Across
- 6. prohibited obtaining information, recording pictures, or copying descriptions of any information relating to the national defense with intent or reason to believe that the information may be used for the injury of the United States or to the advantage of any foreign nation.
- 8. This man helped motivate the American left to organize political opposition to corporations and World War I.
- 9. a proposal made by U.S. President Woodrow Wilson in a speech before Congress on January 8, 1918, outlining his vision for ending World War I in a way that would prevent such a conflagration from occurring again.
- 10. the movement of some six million African Americans from rural areas of the Southern states of the United States to urban areas in the Northern states between 1916 and 1970.

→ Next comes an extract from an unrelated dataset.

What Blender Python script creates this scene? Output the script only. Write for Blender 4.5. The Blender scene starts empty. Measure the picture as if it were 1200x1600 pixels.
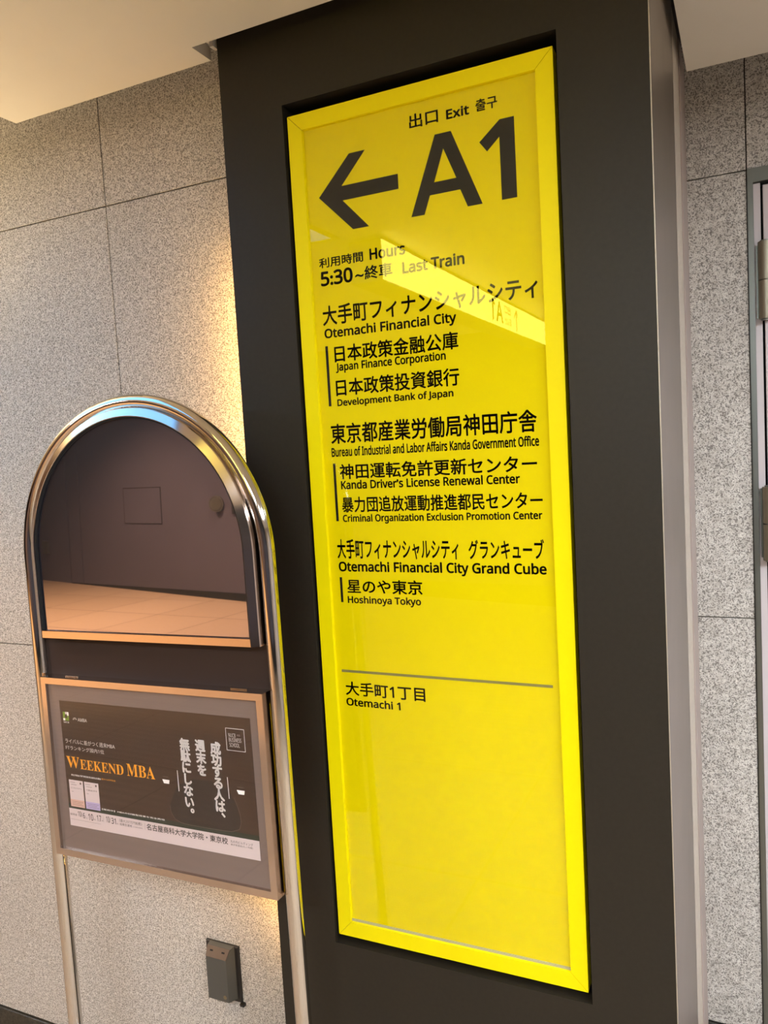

- 12. a person who follows the national policy of avoiding involvement in the national affairs of other countries.
Down
- 1. formally ending World War One. The terms of the treaty required that Germany pay financial reparations, disarm, lose territory, and give up all of its overseas colonies.
- 2. when Germany declared the area around the British Isles a war zone, in which all merchant ships, including those from neutral countries, would be attacked by the German navy.

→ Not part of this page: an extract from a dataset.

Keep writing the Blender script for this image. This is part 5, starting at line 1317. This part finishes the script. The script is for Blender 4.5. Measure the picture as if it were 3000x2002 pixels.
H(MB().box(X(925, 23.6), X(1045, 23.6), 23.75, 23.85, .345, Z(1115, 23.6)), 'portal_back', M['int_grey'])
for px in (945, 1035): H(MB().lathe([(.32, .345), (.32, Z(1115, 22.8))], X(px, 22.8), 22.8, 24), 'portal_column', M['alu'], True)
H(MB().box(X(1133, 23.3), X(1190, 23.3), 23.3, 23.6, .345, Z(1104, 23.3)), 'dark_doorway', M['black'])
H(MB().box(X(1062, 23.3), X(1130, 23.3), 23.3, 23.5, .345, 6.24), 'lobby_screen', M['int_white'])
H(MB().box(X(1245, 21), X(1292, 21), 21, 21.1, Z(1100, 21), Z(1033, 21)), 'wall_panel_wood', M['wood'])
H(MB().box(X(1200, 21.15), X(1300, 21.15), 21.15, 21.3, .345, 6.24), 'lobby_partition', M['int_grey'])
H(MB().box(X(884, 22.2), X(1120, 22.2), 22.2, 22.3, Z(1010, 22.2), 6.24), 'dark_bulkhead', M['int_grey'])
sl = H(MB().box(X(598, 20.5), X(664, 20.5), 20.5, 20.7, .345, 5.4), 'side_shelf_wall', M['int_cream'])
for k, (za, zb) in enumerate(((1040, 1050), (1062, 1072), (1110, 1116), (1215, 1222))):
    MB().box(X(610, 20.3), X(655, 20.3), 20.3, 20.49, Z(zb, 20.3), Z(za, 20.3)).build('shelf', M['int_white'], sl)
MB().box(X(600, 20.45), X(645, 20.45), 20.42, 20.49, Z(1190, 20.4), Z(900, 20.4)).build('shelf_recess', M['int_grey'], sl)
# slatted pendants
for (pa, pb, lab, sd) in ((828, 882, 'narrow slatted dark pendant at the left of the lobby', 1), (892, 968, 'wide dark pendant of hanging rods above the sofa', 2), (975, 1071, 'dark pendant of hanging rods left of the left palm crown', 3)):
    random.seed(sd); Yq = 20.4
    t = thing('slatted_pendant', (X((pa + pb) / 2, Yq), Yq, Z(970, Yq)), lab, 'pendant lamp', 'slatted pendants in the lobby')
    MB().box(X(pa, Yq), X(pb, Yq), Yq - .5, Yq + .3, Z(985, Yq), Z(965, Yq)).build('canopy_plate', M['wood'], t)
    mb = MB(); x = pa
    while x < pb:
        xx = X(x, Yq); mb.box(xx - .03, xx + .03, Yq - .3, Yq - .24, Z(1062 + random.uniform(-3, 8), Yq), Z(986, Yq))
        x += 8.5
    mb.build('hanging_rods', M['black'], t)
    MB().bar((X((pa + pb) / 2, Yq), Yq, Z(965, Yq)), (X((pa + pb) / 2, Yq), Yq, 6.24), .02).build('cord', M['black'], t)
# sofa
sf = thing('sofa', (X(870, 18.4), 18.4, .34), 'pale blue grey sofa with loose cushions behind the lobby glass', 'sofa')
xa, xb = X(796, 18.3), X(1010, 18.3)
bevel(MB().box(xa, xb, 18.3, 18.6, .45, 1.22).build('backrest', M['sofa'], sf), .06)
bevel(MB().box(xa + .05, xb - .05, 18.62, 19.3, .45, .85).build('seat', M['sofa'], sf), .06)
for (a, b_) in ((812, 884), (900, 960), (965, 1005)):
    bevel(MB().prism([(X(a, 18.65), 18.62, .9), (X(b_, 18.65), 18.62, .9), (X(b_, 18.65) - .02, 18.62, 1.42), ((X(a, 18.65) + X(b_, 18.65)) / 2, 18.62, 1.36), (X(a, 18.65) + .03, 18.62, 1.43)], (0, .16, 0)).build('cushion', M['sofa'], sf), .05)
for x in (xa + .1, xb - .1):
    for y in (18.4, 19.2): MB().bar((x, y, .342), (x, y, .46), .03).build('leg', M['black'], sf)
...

- 3. This man believed that membership in the League of Nations would entangle the United States in foreign affairs and prevent the country from acting independently in such matters.
- 4. a secret diplomatic communication issued from the German Foreign Office in January 1917 that proposed a military alliance between Germany and Mexico if the United States entered World War I against Germany.
- 5. an international organization, headquartered in Geneva, Switzerland, created after the First World War to provide a forum for resolving international disputes.
- 7. As hostilities broke out between several nations of Europe in 1914, almost immediately, President Wilson declared this and called on all Americans to remain impartial in thought as well as deed.
- 11. a swift-moving British cruise liner traveling from New York to Liverpool, England. Of the 1,959 men, women, and children on board, 1,195 perished, including 123 Americans.